Electric cargo bikes provide a cleaner, quicker solution for urban deliveries, but clearer regulations and banning fossil-fuelled vehicles are key to encouraging their uptake. These were conclusions of The Promise of Low-Carbon Freight report, which, using data from logistics operator Pedal Me, found that adopting cargo bikes not only reduced carbon emissions by 90%, compared with diesel vans but also increased urban delivery times by 60%.

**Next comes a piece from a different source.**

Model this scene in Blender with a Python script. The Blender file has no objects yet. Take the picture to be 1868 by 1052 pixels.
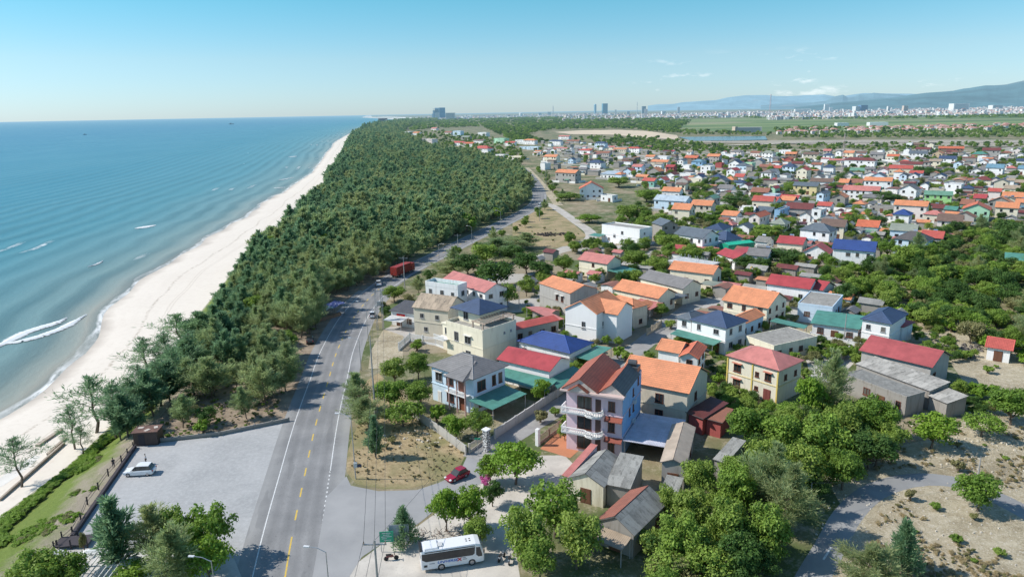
import bpy, bmesh, math, random
import numpy as np
from mathutils import Vector, Matrix, noise as mnoise

random.seed(7)
C = bpy.context.scene.collection
D = bpy.data
rad = math.radians

# ------------------------------------------------------------------ camera model
F_PX = 1286.0; CAM_H = 54.0; PITCH = rad(14.05); ROLL = rad(1.07)
cp, sp, ca, sa = math.cos(PITCH), math.sin(PITCH), math.cos(ROLL), math.sin(ROLL)

def G(px, py, z=0.0):
    """survey point: where the sight line through a photo pixel meets height z"""
    dx = (px-934)/F_PX; dy = -(py-526)/F_PX
    r = dx*ca+dy*sa; u = -dx*sa+dy*ca
    X, Y, Z = r, u*sp+cp, u*cp-sp
    t = (z-CAM_H)/Z
    return Vector((X*t, Y*t, z))

def to_px(x, y, z):
    dz = z-CAM_H
    f = y*cp-dz*sp; u = y*sp+dz*cp
    r = x/f; v = u/f
    return 934+(r*ca-v*sa)*F_PX, 526-(r*sa+v*ca)*F_PX

# ------------------------------------------------------------------ node helpers
MATS = {}
def N(nt, t, **kw):
    n = nt.nodes.new(t)
    for k, v in kw.items():
        setattr(n, k, v)
    return n

def mixc(nt, fac, a, b, mode='MIX'):
    m = nt.nodes.new('ShaderNodeMix'); m.data_type = 'RGBA'; m.blend_type = mode
    for sock, v in ((m.inputs[0], fac), (m.inputs[6], a), (m.inputs[7], b)):
        if isinstance(v, (int, float)): sock.default_value = v
        elif isinstance(v, (tuple, list)): sock.default_value = (*v[:3], 1)
        else: nt.links.new(v, sock)
    return m.outputs[2]

def mth(nt, op, a, b=None, c=None, clamp=False):
    m = nt.nodes.new('ShaderNodeMath'); m.operation = op; m.use_clamp = clamp
    for i, v in enumerate((a, b, c)):
        if v is None: continue
        if isinstance(v, (int, float)): m.inputs[i].default_value = v
        else: nt.links.new(v, m.inputs[i])
    return m.outputs[0]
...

The lead author and member of the University of Westminster’s Active Travel Academy, Ersilia Verlighieiri, said to Loadstar: “Our simulation shows bikes offer a greater advantage over vans: Not only considering the time saved in navigating busy and congested roads filled with motorized and polluting traffic, but also the clear advantage of freight deliveries by bicycles in comparison with vans in respect to the speed of service.”
Freight transport contributes significantly and increasingly to climate change. In urban areas, goods vehicles contribute to deteriorating public space quality, air quality, and other road users’ safety. In London alone, between 2015 and 2017, vans and HGVs together were involved in 32% of total fatal collisions. The 213.100 vans owned by Londoners, when parked outside, occupy around 2,5 million sqm of road space, the equivalent of just under twice the size of Hyde Park. The growing demand for online deliveries in B2C and B2B is predicted to worsen the situation, which will not be contained by shifting to less polluting vehicles alone.
Cargo bikes, having become popular in several cities, can provide an alternative to the current damaging freight
transport model, which is increasingly relying on delivery vans. The Pedal Me report provides a study of the logistics potential of cargo bikes for urban deliveries. Using GPS data, they compared routes taken by Pedal Me cargo bikes in London with routes that vans would have to take to deliver the same parcels. The study found that the service performed by the Pedal Me freight cycles is an average of 1,61 times faster than the one performed by van.
According to Pedal Me, these benefits are not just specific to London, with the 100.000 cargo bikes introduced in Europe between 2018-2020 estimated to be saving, each month, the same amount of CO2 needed to fly about 24,000 people from London to New York and back, i.e., 80 Boeing 777-300 flying over 890,000 Km.
Having recognized such potential for the cargo bike sector, there is still much to be done both at a regulatory and provision level to ensure that those options are used at their best potential.
The report concludes with a series of recommendations which in summary are:
- A national Government strategy to support non-motorised freight.
- Deliver on segregated cycle lanes that are wide enough to accommodate this bicycle-based freight.
- Create charges or taxes that discourage unnecessary motor-based logistics, such as fuel duty, road pricing or clean air schemes. Pricing should be favourable to more sustainable freight formats.
- Consider a 0% rating for VAT on cycle logistics.
- Increase the current 250w power output for e-cargo bikes to 1,000w for a motor capable of 15.5mph.
- Regulation to enable cargo bikes to apply for operators licenses to carry people.
- A standardisation of insurance procedures and safety regulations, perhaps via accredited safety training courses.
- Public bodies should lead by example and assess journeys and deliveries of their own that could be taken by cargo bike.
- Provision of adequate parking for such vehicles.